Tempers Short in Saturday Session

Posted July 26, 2008 at 1:16pm

The Senate played host to angry partisan bickering during its two votes Saturday morning.

Frustrated that they had to come in for a rare weekend session, lawmakers whipped past reporters to get to the floor and then quickly left to catch their flights home. Sen. John Ensign (R-Nev.) said that he did not mind the weekend session, but he wanted the opportunity to spend time with his family.

Before lawmakers were called to vote on a low-income heating assistance program, Majority Leader Harry Reid (D-Nev.) and Minority Leader Mitch McConnell (R-Ky.) blasted each other for the stalemate over Reid’s oil speculation bill. The two leaders went back and forth over how the Senate got to an impasse on energy legislation.
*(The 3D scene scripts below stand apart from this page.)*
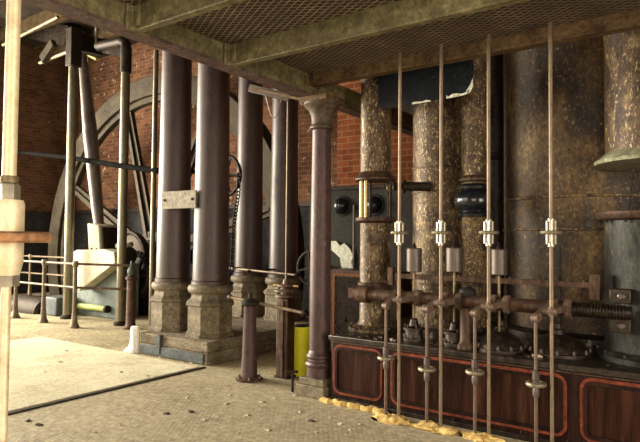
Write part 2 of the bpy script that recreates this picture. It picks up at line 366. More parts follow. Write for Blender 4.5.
def windowed(axis, pos, a0, a1, wins, mt, name, side):
    """wall slab with window holes; wins = [(u0,u1,z0,z1)] sorted"""
    mb = MB(); t = .3*side
    def bx(u0, u1, z0, z1):
        p0, p1 = min(pos, pos+t), max(pos, pos+t)
        mb.box(p0, p1, u0, u1, z0, z1) if axis == 'X' else mb.box(u0, u1, p0, p1, z0, z1)
    u = a0
    for (u0, u1, z0, z1) in wins:
        bx(u, u0, 0, ZR); bx(u0, u1, 0, z0); bx(u0, u1, z1, ZR); u = u1
    bx(u, a1, 0, ZR); struct(mb.build(name, mt))
    global wn
    for (u0, u1, z0, z1) in wins:
        wn += 1; fr = MB(); q = pos+t/2
        nu = max(2, int((u1-u0)/.8)); nz = max(2, int((z1-z0)/.8))
        for i in range(nu+1):
            uu = u0+(u1-u0)*i/nu
            fr.bar((q, uu, z0), (q, uu, z1), .05) if axis == 'X' else fr.bar((uu, q, z0), (uu, q, z1), .05)
        for i in range(nz+1):
            zz = z0+(z1-z0)*i/nz
            fr.bar((q, u0, zz), (q, u1, zz), .05) if axis == 'X' else fr.bar((u0, q, zz), (u1, q, zz), .05)
        struct(fr.build('window_%d' % wn, 'window_paint'))
wn = 0
windowed('X', XL, YB, YF, [(-3, -.2, 1.2, 5.6), (.6, 5.6, 1.2, 5.6)], 'brick_left', 'wall_left', -1)
windowed('Y', YB, XL, XR, [(-14, -10.6, 1.0, 5.4), (-9.6, -6.2, 1.0, 5.4), (-1.2, 2.6, .9, 3.1)], 'plaster', 'wall_front', -1)
windowed('X', XR, YB, YF, [(-1.5, 3.2, .8, 3.1)], 'plaster', 'wall_right', 1)
struct(B(XL-.3, XR+.3, YB-.3, YF+.3, ZR, ZR+.2).build('ceiling', 'roof_dark'))

# cement apron and its edge
tag(B(-9.0, -5.36, -2.5, 5.02, .0, .018).build('cement_apron', 'pale_cement', bevel=.008), 'large pale smooth cement slab on floor left of tread plates', 'floor slab')
tag(B(-5.345, -5.30, -3.9, 5.08, 0, .012).build('edging_strip', 'dark_iron'), 'thin dark iron edging strip between cement slab and tread plates', 'edging strip')

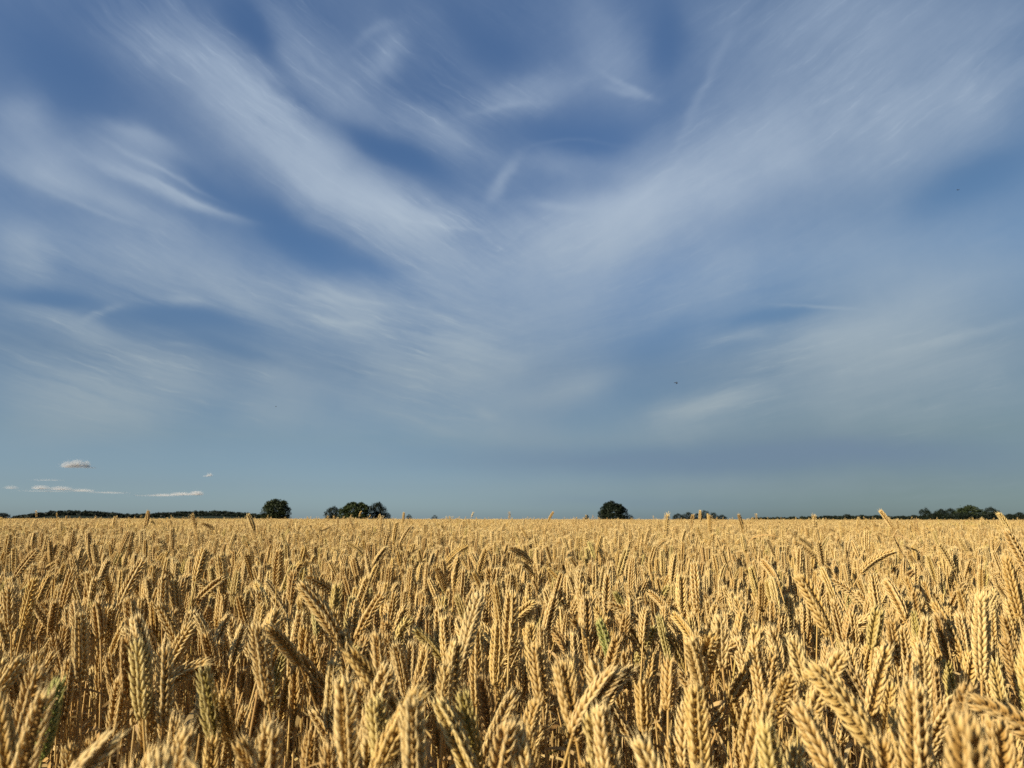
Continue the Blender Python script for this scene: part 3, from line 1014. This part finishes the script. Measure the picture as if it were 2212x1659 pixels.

It was after they voted 72-13 to pass housing legislation that Reid and McConnell stood at their podiums and exchanged verbal blows, with party disciples flanking them on either side.

At one point, Reid interrupted McConnell while the Kentucky Republican was giving his closing remarks, and said that McConnell could talk all day long, because he was “going to get the last word.”

McConnell was arguing that nothing would get done if Reid continued to limit GOP amendments to the energy bill. But Reid said — to hisses on the Republican side — that when he offered votes on separate GOP amendments, Republicans would not agree to it.

Republican Sens. Jim DeMint (S.C.) and Tom Coburn (Okla.) sat next to each other snickering at the Majority Leader. Coburn even shouted at Reid when the Majority Leader claimed that he offered separate votes on GOP amendments to the speculation bill.

The Senate was called in for a rare Saturday vote because DeMint would not waive the 30 hours of debate required to pass the housing bill under regular order. Irate Democrats had no shortage of condemnation for their GOP counterparts.

Earlier in the day, Sen. Kay Bailey Hutchison (R-Texas) tried to request an additional minute to finish her comments, but Sen. Benjamin Cardin (D-Md.) objected, saying that he would allow her to speak only if the time was taken from the Republican time.